Título: Real em alta não afeta contas externas
Autor: Sheila D'Amorim
Fonte: O Estado de São Paulo, 22/02/2005, Economia, p. B1

As queixas do empresariado de que a valorização do real em relação ao dólar está reduzindo as exportações brasileiras ainda não se refletiram no resultado das contas externas, que fecharam o mês de janeiro com um saldo positivo de US$ 818 milhões nas transações de bens e serviços do Brasil. Foi o recorde para o mês. Isso ocorreu apesar de os gastos com viagens, contratação de seguro, aluguel de equipamentos e pagamento de royalties terem quadruplicado em relação a janeiro de 2004. Juntas, essas despesas, que estão contabilizadas na conta de serviços, passaram de um déficit de US$ 71 milhões, no primeiro mês de 2004, para US$ 272 milhões, no mês passado. Além disso, as remessas de lucros e dividendos pesaram negativamente no saldo das contas externas, já que aumentaram 300% no período, passando de US$ 94 milhões para US$ 372 milhões.

Segundo o chefe do Departamento Econômico do Banco Central (Depec), Altamir Lopes, essas despesas são conseqüência da retomada do crescimento econômico. "Com o aumento do nível de atividade, é natural que atividades voltadas para a produção fiquem mais elevadas."

Quanto às remessas de lucros ao exterior, Lopes disse que se trata de um movimento sazonal. "Nos primeiros meses do ano, as empresas estão apurando e remetendo para as matrizes lucros que tiveram no ano passado. E 2004 foi um ano de crescimento e resultados bem melhores do que 2003."

O que compensou todos esses gastos foram as receitas obtidas com a comercialização de produtos brasileiros no exterior. As exportações cresceram 28,3% no mês passado, comparado com janeiro de 2004, e atingiram US$ 7,4 bilhões. O crescimento da economia também tem impulsionado as importações, que subiram num ritmo menor: 24,8%, fechando o mês passado em US$ 5,2 bilhões. Com isso, no período de 12 meses terminado em janeiro, o Brasil apresenta superávit de US$ 11,7 bilhões, valor que é também recorde histórico.

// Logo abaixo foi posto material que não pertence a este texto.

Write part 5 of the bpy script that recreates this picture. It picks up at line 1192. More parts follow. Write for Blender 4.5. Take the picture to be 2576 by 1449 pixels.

Para fevereiro, o BC estima que o saldo das transações correntes será novamente positivo, mas em montante inferior ao de janeiro: US$ 500 milhões. O aumento das remessas de lucros e de dividendos deverá contribuir para derrubar o resultado. Até ontem, essas despesas somavam US$ 833 milhões, mais do que o dobro dos US$ 372 milhões de janeiro. Além disso, os gastos com juros incidentes sobre a dívida vão superar o US$ 1,021 bilhão do mês passado. Em 21 dias deste mês, essas despesas já estão em US$ 1,050 bilhão.

INVESTIMENTOS

Na avaliação de Altamir Lopes, os dados relativos ao ingresso de investimentos estrangeiros diretos confirmam a tendência de recuperação verificada recentemente. Em janeiro, o País recebeu US$ 1,2 bilhão, um crescimento de 23% em relação a janeiro de 2005. A maior parte desse dinheiro, 63,4%, foi direcionada para a indústria. Do restante, 29,1% foram para empresas de serviços e 7,5% para agricultura e pecuária.

Este mês, o ingresso de investimentos diretos, segundo Lopes, continua forte. Até ontem, o BC havia registrado entrada de US$ 700 milhões e a expectativa é encerrar o mês com US$ 800 milhões. "Isso é altamente positivo e surpreende porque fevereiro é um mês curto e com poucos negócios", destacou o chefe do Depec.

Em fevereiro, o montante de US$ 1,902 bilhão captado pela governo com o lançamento de bônus no exterior também deverá reforçar as reservas internacionais do País. Com isso, dos US$ 4,5 bilhões que o Brasil precisará obter lá fora para cobrir os pagamentos da dívida externa que serão efetuados, restam apenas US$ 2,598 bilhões.

Além das emissões de títulos no exterior, o governo tem reforçado as reservas do País comprando dólares do mercado. Em janeiro, o BC adquiriu US$ 2,566 bilhões, contribuindo para evitar que o real se apreciasse ainda mais em relação ao dólar. Este mês, até ontem, essas compras já somam mais US$ 2,721 bilhões. Além disso, o BC vem negociado contratos especiais de câmbio (chamados de swap cambial reverso) com o objetivo de tentar desestimular as operações nos mercados futuros, que, por sua vez, contribuem para puxar a cotação do dólar para baixo.

Apesar de tudo isso, não tem sido possível frear a queda da moeda americana em relação ao real. Na melhor das hipóteses, as medidas contribuem para não deixar o real se valorizar ainda mais.